To extract the tantalum, I used a hammer to lightly tap on the larger capacitors and used pliers to crush the epoxy on the smaller ones.  The tantalum inside is a somewhat-fragile sintered block, so don't go crazy wacking them, or they will break.  Each tantalum block had a small tantalum wire attached to it, and this wire was attached to the capacitor SMD solder pad.  I removed the solder pads from all the blocks I broke out of the epoxy and then placed the tantalum into a test tube for further cleaning.  I added sand and water to the test tube and shook it vigorously to abrade off the manganese dioxide electrolyte on the surface of the tantalum.

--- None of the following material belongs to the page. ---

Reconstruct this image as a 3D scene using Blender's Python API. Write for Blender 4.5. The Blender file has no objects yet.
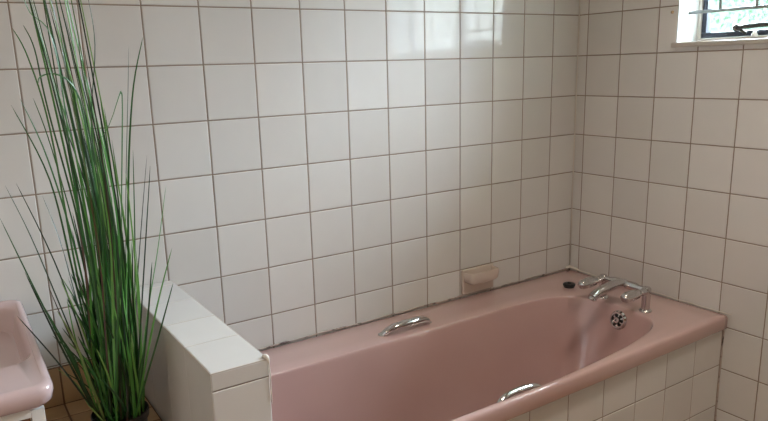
import bpy, bmesh, math, random
from mathutils import Vector, Matrix
random.seed(7)
C = bpy.context.scene.collection
PI = math.pi
Z0 = 0.665            # height of the tile joint the measurements are taken from, above the floor
T = 0.152             # wall tile pitch
CEIL = 1.785          # ceiling, relative to that joint
XL, YF = -3.1, -2.7   # left and front walls

# ------------------------------------------------------------------ materials
def mat(name):
    m = bpy.data.materials.new(name); m.use_nodes = True
    nt = m.node_tree; b = nt.nodes['Principled BSDF']
    return m, nt, b
def plain(name, col, rough=.5, metal=0., coat=0., bump=0., bscale=60.):
    m, nt, b = mat(name)
    b.inputs['Base Color'].default_value = (*col, 1); b.inputs['Roughness'].default_value = rough
    b.inputs['Metallic'].default_value = metal; b.inputs['Coat Weight'].default_value = coat
    if bump:
        n = nt.nodes.new('ShaderNodeTexNoise'); n.inputs['Scale'].default_value = bscale
        tc = nt.nodes.new('ShaderNodeTexCoord'); nt.links.new(tc.outputs['Object'], n.inputs['Vector'])
        bp = nt.nodes.new('ShaderNodeBump'); bp.inputs['Strength'].default_value = bump; bp.inputs['Distance'].default_value = .002
        nt.links.new(n.outputs['Fac'], bp.inputs['Height']); nt.links.new(bp.outputs['Normal'], b.inputs['Normal'])
    return m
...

Once the tantalum was clean and dry, I ended up with twenty-five miniscule black tantalum blocks with anodized tantalum wires protruding from them.  I thought they were pretty neat, since they were quite heavy for their size, owing to tantalums density of ~16g/cc.  The wire anodization colors were also interesting and ranged from blue to green.  They weighed just about one gram total and made a really fascinating sample for my element collection.  Who knew tantalum was in every computer?

Experiment 41: Growing Sulfur Crystals

In this experiment, I recrystallized garden sulfur (90% pure) to make pure sulfur crystals that gleam in the light and are a light yellow color.  First, I acquired a solvent for sulfur.  Since sulfur dissolves well in toluene, xylene, and carbon disulfide, I picked the most common option--xylene.  My xylene came from paint thinner (it listed xylene as an component).  To separate the xylene from the methanol and acetone also in the paint thinner, I mixed equal volumes of water and paint thinner and vigorously shook.  This should be done outside, as the vapors are unhealthy.  I poured the mixture into a graduated cylinder and let it settle for 15 minutes.  The xylene, which is insoluble in water, floated at the top, while the acetone and methanol remained in the water layer.  I syringed off the xylene and ended up with ~45mL from three 50mL batches of paint thinner.

Then, with my solvent collected, I began the recrystallization.  I placed the xylene in a beaker with a stir bar and some impure sulfur and heated it on medium heat on my hotplate.  I also had a beaker full of snow water resting on top of the xylene beaker to act as a crude condenser and recover xylene vapors.  The whole experiment was done outside.  The xylene shouldn't boil, or else vapors will go everywhere and escape the crude condenser setup in large quantities (unhealthy).

With the sulfur dissolving, I placed another beaker with a small amount of xylene (no sulfur) on the hotplate to warm.  I also put a third clean beaker on the hotplate with a coffee filter on its top.  Just as the xylene began to boil, I poured the prewarmed pure xylene through the filter in the third beaker.  This warmed the filter and the beaker to prevent sulfur from crystallizing immediately on contact with the cold surfaces.  Then, I filtered the dissolved sulfur mixture through the filter.

Once it finished filtering, I removed the filter and covered the beaker's mouth with tape to prevent losing xylene vapors.  I then wrapped the hot beaker in towels to slow its cooling.  This helped the crystals to grow more slowly, which makes bigger crystals.  Once it cooled completely, I decanted off the xylene (which still had some dissolved sulfur in it) and scraped the sulfur crystals onto a coffee filter to dry.  After the first batch was dry, I tried using them as seed crystals for a second and third batch of crystals, which seemed to make larger, prettier crystals.  The resulting pure, shiny piles of sulfur crystals were quite beautiful.